The Last Dinner Party will release their second album, From the Pyre, on October 17 this year.
The band, which topped the charts with debut album Prelude to Ecstasy, has wasted no time in preparing their second record, which will be released in just a few months. Lead single This Is the Killer Speaking is available to stream now. A statement from The Last Dinner Party confirmed the record is “darker, more raw and more earthy” than Prelude to Ecstasy.
Their statement reads: “This record is a collection of stories, and the concept of album-as-mythos binds them. The Pyre itself is an allegorical place in which these tales originate, a place of violence and destruction but also regeneration, passion and light.
“The songs are character-driven but still deeply personal, a commonplace life event pushed to pathological extremes. Being ghosted becomes a Western dance with a killer, and heartbreak laughs in the face of the apocalypse. Lyrics invoke rifles, scythes, sailors, saints, cowboys, floods, Mother Earth, Joan of Arc, and blazing infernos. We found this kind of evocative imagery to be the most honest and truthful way to discuss the way our experiences felt, giving each the emotional weight it deserves.
“This record feels a little darker, more raw and more earthy; it takes place looking out at a sublime landscape rather than seated an opulent table. It also feels metatextual and cheeky in places, like a knowing look reflected back at ourselves.” A tracklist for the album can be found below.
- Agnus Dei
- Count The Ways
- Second Best
- This Is The Killer Speaking
- Rifle
- Woman Is A Tree
- Hold Your Anger
- Sail Away
- The Scythe
- Inferno
Grammy Award-winning producer Markus Dravs, who has worked with Wolf Alice, Bjork, and Florence and the Machine, worked on From The Pyre with the band. An announcement of a second album from The Last Dinner Party comes after the release of L. Mayland’s solo EP.
Mayland described the EP, The Slow Fire of Sleep, as “about being in a healthy romantic relationship for the first time in my life and the fear of losing that. I storyboarded an idea for the video, then I heard Cal wanted to direct it and I was so pleased. He captured the elements which were the most important to me before lending his own aesthetic talents.

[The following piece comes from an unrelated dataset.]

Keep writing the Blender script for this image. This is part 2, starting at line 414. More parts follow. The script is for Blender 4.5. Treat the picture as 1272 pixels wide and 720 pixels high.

“These tracks definitely grew from those periods. Suddenly finding myself in my quiet flat and filling that silence with my guitar and these sad songs. It was a way to process what was happening in my life, to come back to myself.”
In a four-star review of the EP, Cult Following praised the collection of songs as “a chance to come in from the cold and feel for the strengths of folk fundamentals.”